* [Set exercise] Retype the lines from the first one in the records down to the line containing "return m, nt, nt.nodes, nt.nodes['Principled", counting both, and leave out any pictures.

* [Material provided]
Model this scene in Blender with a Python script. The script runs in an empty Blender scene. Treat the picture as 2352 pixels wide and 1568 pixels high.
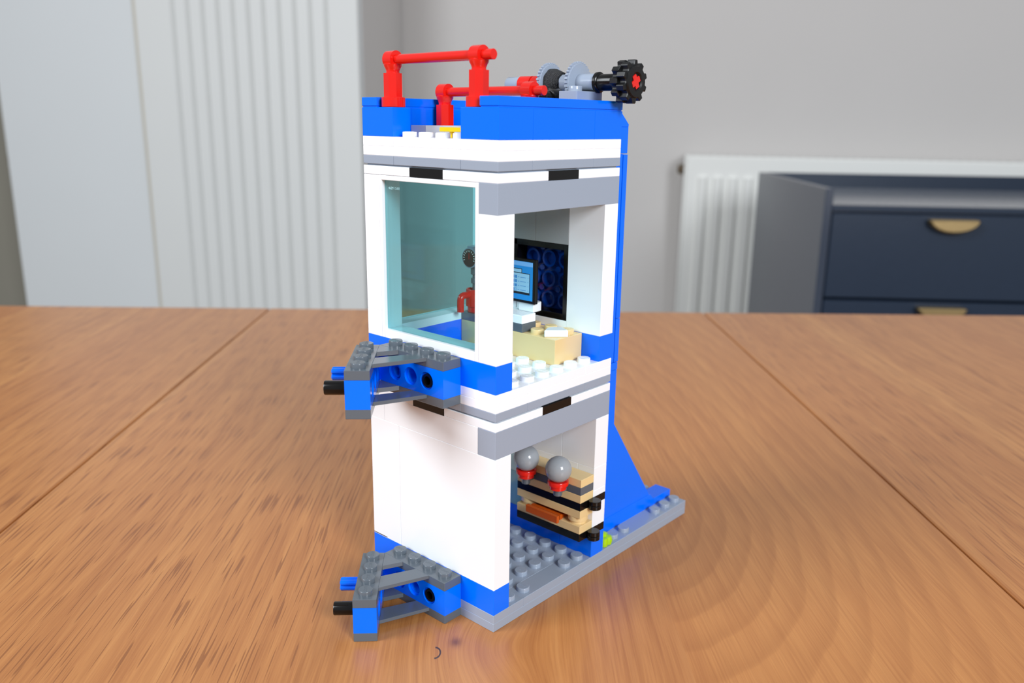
import bpy, bmesh, math, random
from mathutils import Vector, Matrix
random.seed(7)
C = bpy.context.scene.collection
S = 0.001                      # model units are millimetres, x right-back, y left-back, z up from the table top
TZ = 0.75                      # height of the table top above the floor
PI = math.pi

# ------------------------------------------------------------------ materials
def srgb(r, g, b):
    f = lambda c: c/12.92 if c <= .04045 else ((c+.055)/1.055)**2.4
    return (f(r/255), f(g/255), f(b/255), 1)

def new_mat(name):
    m = bpy.data.materials.new(name); m.use_nodes = True
    nt = m.node_tree
    return m, nt, nt.nodes, nt.nodes['Principled BSDF']

def plastic(name, col, rough=.16, spec=.5, sss=0.0, bump=.0):
    m, nt, N, P = new_mat(name)
    P.inputs['Base Color'].default_value = col
    P.inputs['Roughness'].default_value = rough
    P.inputs['Specular IOR Level'].default_value = spec
    # faint large-scale waviness of moulded plastic
    tc = N.new('ShaderNodeTexCoord'); nz = N.new('ShaderNodeTexNoise'); bp = N.new('ShaderNodeBump')
    nz.inputs['Scale'].default_value = 90; nz.inputs['Detail'].default_value = 1
    bp.inputs['Strength'].default_value = .05 + bump; bp.inputs['Distance'].default_value = .001
    nt.links.new(tc.outputs['Object'], nz.inputs['Vector'])
    nt.links.new(nz.outputs['Fac'], bp.inputs['Height'])
    nt.links.new(bp.outputs['Normal'], P.inputs['Normal'])
    return m

def painted(name, col, rough=.5, scale=40, amt=.04, spec=.3, bump=.05):
    m, nt, N, P = new_mat(name)
    P.inputs['Roughness'].default_value = rough
    P.inputs['Specular IOR Level'].default_value = spec
    tc = N.new('ShaderNodeTexCoord'); nz = N.new('ShaderNodeTexNoise'); mx = N.new('ShaderNodeMix'); mx.data_type = 'RGBA'
    nz.inputs['Scale'].default_value = scale; nz.inputs['Detail'].default_value = 3
    mx.inputs['A'].default_value = tuple(c*(1-amt) for c in col[:3])+(1,)
    mx.inputs['B'].default_value = tuple(min(1, c*(1+amt)) for c in col[:3])+(1,)
    bp = N.new('ShaderNodeBump'); bp.inputs['Strength'].default_value = bump; bp.inputs['Distance'].default_value = .002
    L = nt.links
    L.new(tc.outputs['Object'], nz.inputs['Vector']); L.new(nz.outputs['Fac'], mx.inputs['Factor'])
    L.new(mx.outputs['Result'], P.inputs['Base Color']); L.new(nz.outputs['Fac'], bp.inputs['Height'])
    L.new(bp.outputs['Normal'], P.inputs['Normal'])
    return m

def metal(name, col, rough):
    m = painted(name, col, rough, 200, .05); m.node_tree.nodes['Principled BSDF'].inputs['Metallic'].default_value = 1
    return m

def tinted_glass(name, col):
    m, nt, N, P = new_mat(name)
    N.remove(P)
    out = N['Material Output']; tr = N.new('ShaderNodeBsdfTransparent'); gl = N.new('ShaderNodeBsdfGlossy'); mx = N.new('ShaderNodeMixShader'); fr = N.new('ShaderNodeLayerWeight')
    tr.inputs['Color'].default_value = col; gl.inputs['Roughness'].default_value = .03
    fr.inputs['Blend'].default_value = .5
    pw_ = N.new('ShaderNodeMath'); pw_.operation = 'POWER'; pw_.inputs[1].default_value = 5
    ma_ = N.new('ShaderNodeMath'); ma_.operation = 'MULTIPLY_ADD'; ma_.inputs[1].default_value = .9; ma_.inputs[2].default_value = .04
    nt.links.new(fr.outputs['Facing'], pw_.inputs[0]); nt.links.new(pw_.outputs[0], ma_.inputs[0])
    L = nt.links
    L.new(ma_.outputs[0], mx.inputs['Fac']); L.new(tr.outputs[0], mx.inputs[1]); L.new(gl.outputs[0], mx.inputs[2]); L.new(mx.outputs[0], out.inputs['Surface'])
    return m

def oak(name):
    m, nt, N, P = new_mat(name)
    L = nt.links
    def math_(op, a=None, b=None, c=None):
        n = N.new('ShaderNodeMath'); n.operation = op
        for i, v in enumerate((a, b, c)):
            if v is None: continue
            if isinstance(v, (int, float)): n.inputs[i].default_value = v
            else: L.new(v, n.inputs[i])
        return n.outputs[0]
    def noise(vec, scale, detail=2, rough=.5, dist=0):
        n = N.new('ShaderNodeTexNoise'); n.inputs['Scale'].default_value = scale; n.inputs['Detail'].default_value = detail
        n.inputs['Roughness'].default_value = rough; n.inputs['Distortion'].default_value = dist
        L.new(vec, n.inputs['Vector']); return n.outputs['Fac']
    def comb(x, y, z):
        n = N.new('ShaderNodeCombineXYZ')
        for i, v in enumerate((x, y, z)):
            if isinstance(v, (int, float)): n.inputs[i].default_value = v
            else: L.new(v, n.inputs[i])
        return n.outputs[0]
    def ramp(fac, stops, interp='LINEAR'):
        n = N.new('ShaderNodeValToRGB'); n.color_ramp.interpolation = interp
        el = n.color_ramp.elements
        while len(el) < len(stops): el.new(.5)
        for e, (p, c) in zip(el, stops):
            e.position = p; e.color = c if len(c) == 4 else (*c, 1)
        L.new(fac, n.inputs['Fac']); return n.outputs['Color']
    def mix(fac, a, b, blend='MIX'):
        n = N.new('ShaderNodeMix'); n.data_type = 'RGBA'; n.blend_type = blend
        for k, v in (('Factor', fac), ('A', a), ('B', b)):
            if isinstance(v, (int, float, tuple)): n.inputs[k].default_value = v
            else: L.new(v, n.inputs[k])
        return n.outputs['Result']
    tc = N.new('ShaderNodeTexCoord'); sp = N.new('ShaderNodeSeparateXYZ'); L.new(tc.outputs['Object'], sp.inputs[0])
    s, t = sp.outputs[0], sp.outputs[1]
    # boards: constant steps across the leaf
    edges = [-.9, -.78, -.66, -.55, -.43, -.33, -.27, -.21, -.067, -.0195, .0645, .2, .27, .36, .47, .58, .7, .8]
    rnd = random.Random(11)
    stops = []
    for i, e in enumerate(edges):
        stops.append(((e+.9)/1.8, (rnd.random(), rnd.random(), .5+.5*rnd.random())))
    fixed = {-.21: (.5, .3, 1.0), -.067: (.05, .45, .12), -.0195: (.62, .8, .12), .0645: (.35, .1, .15), .2: (.75, .6, .9), .27: (.3, .2, .8), -.27: (.35, .7, .8), -.33: (.55, .5, .8)}
    stops = [(p, fixed.get(e, c)) for (p, c), e in zip(stops, edges)]
    bid = ramp(math_('MULTIPLY_ADD', s, 1/1.8, .5), stops, 'CONSTANT')
    bs = N.new('ShaderNodeSeparateColor'); L.new(bid, bs.inputs[0])
    off = math_('MULTIPLY', bs.outputs[1], 37.0)
    # slow wander of the grain
    wander = noise(comb(math_('MULTIPLY', s, 7), math_('MULTIPLY', t, 2.2), off), 1, 2)
    sw = math_('MULTIPLY_ADD', math_('SUBTRACT', wander, .5), .035, s)
    # knot bends the grain round itself
    kd = math_('ADD', math_('POWER', math_('DIVIDE', math_('ADD', s, .004), .014), 2), math_('POWER', math_('DIVIDE', math_('ADD', t, .008), .02), 2))
    kbend = math_('MULTIPLY', math_('POWER', 2.718, math_('MULTIPLY', kd, -.7)), .012)
    sw = math_('ADD', sw, kbend)
    broad = noise(comb(math_('MULTIPLY', sw, 45), math_('MULTIPLY', t, 1.6), off), 1, 4, .6)
    mid = noise(comb(math_('MULTIPLY', sw, 230), math_('MULTIPLY', t, 5), off), 1, 3, .6)
    fibre = noise(comb(math_('MULTIPLY', sw, 1300), math_('MULTIPLY', t, 26), off), 1, 2, .6)
    pore = noise(comb(math_('MULTIPLY', sw, 1300), math_('MULTIPLY', t, 34), off), 1, 0, .4)
    # cathedral rings in one board of the middle leaf
    dx = math_('SUBTRACT', s, .058); dt = math_('SUBTRACT', t, .11)
    dy = math_('ADD', math_('MULTIPLY', math_('MINIMUM', dt, 0.0), .55), math_('MULTIPLY', math_('MAXIMUM', dt, 0.0), .22))
    rr = math_('SQRT', math_('ADD', math_('POWER', dx, 2), math_('POWER', dy, 2)))
    rr = math_('MULTIPLY_ADD', math_('SUBTRACT', noise(comb(math_('MULTIPLY', s, 26), math_('MULTIPLY', t, 16), 3.1), 1, 3, .6), .5), .007, rr)
    ring = math_('FRACT', math_('DIVIDE', math_('POWER', rr, .85), .0125))
    ring = math_('SUBTRACT', math_('POWER', ring, 2.0), math_('POWER', ring, 14.0))
    inb = math_('MULTIPLY', math_('GREATER_THAN', s, .0645), math_('LESS_THAN', s, .2))
    fall = math_('SUBTRACT', 1.0, math_('MULTIPLY', math_('MINIMUM', math_('DIVIDE', rr, .3), 1.0), .65))
    ring = math_('MULTIPLY', math_('MULTIPLY', ring, inb), fall)
    light, dark = srgb(202, 143, 83), srgb(158, 98, 51)
    base = ramp(broad, [(.3, dark), (.5, srgb(181, 119, 66)), (.72, light)])
    base = mix(math_('MULTIPLY', math_('SUBTRACT', 1.0, inb), .5), base, ramp(mid, [(.32, srgb(149, 92, 47)), (.55, srgb(185, 126, 71)), (.75, srgb(204, 148, 89))]))
    base = mix(math_('MULTIPLY', inb, .6), base, srgb(183, 121, 64))
    base = mix(.28, base, ramp(fibre, [(.3, srgb(136, 75, 33)), (.7, srgb(215, 150, 85))]))
    base = mix(math_('MULTIPLY', ring, .55), base, srgb(142, 84, 39))
    # board tint
    base = mix(math_('MULTIPLY_ADD', bs.outputs[0], .32, .0), base, srgb(169, 102, 59))
    tick = math_('MULTIPLY', math_('GREATER_THAN', pore, .615), math_('GREATER_THAN', broad, .36))
    ticks = math_('MULTIPLY', math_('MINIMUM', math_('MULTIPLY', math_('MAXIMUM', math_('SUBTRACT', pore, .63), 0), 16), 1), bs.outputs[2])
    base = mix(math_('MULTIPLY', ticks, .62), base, srgb(113, 60, 28))
    # knots
    k1 = math_('ADD', math_('POWER', math_('DIVIDE', math_('ADD', s, .0195), .0021), 2), math_('POWER', math_('DIVIDE', math_('ADD', t, .0115), .0034), 2))
    k1m = math_('MULTIPLY', math_('MULTIPLY', math_('LESS_THAN', k1, 1.0), math_('GREATER_THAN', k1, .55)), math_('GREATER_THAN', s, -.0195))
    base = mix(math_('MULTIPLY', k1m, .9), base, srgb(45, 40, 42))
    k2 = math_('ADD', math_('POWER', math_('DIVIDE', math_('ADD', s, .0128), .0022), 2), math_('POWER', math_('DIVIDE', math_('ADD', t, .0055), .003), 2))
    base = mix(math_('MULTIPLY', math_('POWER', 2.718, math_('MULTIPLY', k2, -1.2)), .7), base, srgb(88, 52, 40))
    L.new(base, P.inputs['Base Color'])
    P.inputs['Roughness'].default_value = .33
    P.inputs['Specular IOR Level'].default_value = .6
    bp = N.new('ShaderNodeBump'); bp.inputs['Strength'].default_value = .12; bp.inputs['Distance'].default_value = .0006
    L.new(math_('SUBTRACT', math_('MULTIPLY', fibre, .4), ticks), bp.inputs['Height']); L.new(bp.outputs['Normal'], P.inputs['Normal'])
    return m

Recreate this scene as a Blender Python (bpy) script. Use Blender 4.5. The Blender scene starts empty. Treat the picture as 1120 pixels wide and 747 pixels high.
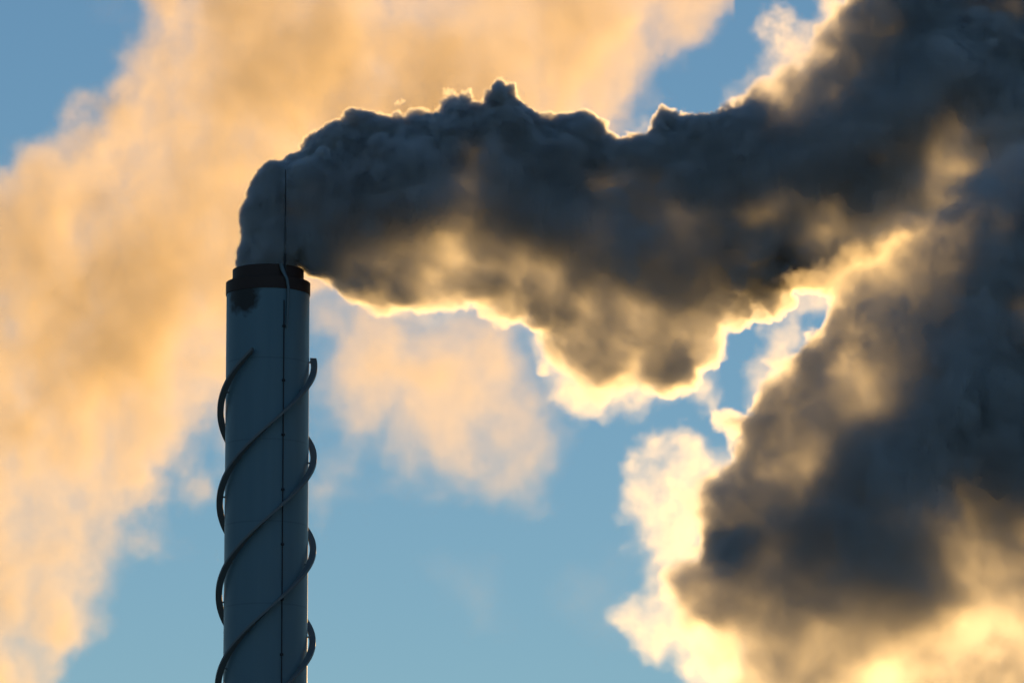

* [Result of the task]
Model this scene in Blender with a Python script. The script runs in an empty Blender scene. Treat the picture as 2352 pixels wide and 1568 pixels high.
import bpy, bmesh, math, random
from mathutils import Vector, Matrix
random.seed(7)
C = bpy.context.scene.collection
S = 0.001                      # model units are millimetres, x right-back, y left-back, z up from the table top
TZ = 0.75                      # height of the table top above the floor
PI = math.pi

# ------------------------------------------------------------------ materials
def srgb(r, g, b):
    f = lambda c: c/12.92 if c <= .04045 else ((c+.055)/1.055)**2.4
    return (f(r/255), f(g/255), f(b/255), 1)

def new_mat(name):
    m = bpy.data.materials.new(name); m.use_nodes = True
    nt = m.node_tree
    return m, nt, nt.nodes, nt.nodes['Principled BSDF']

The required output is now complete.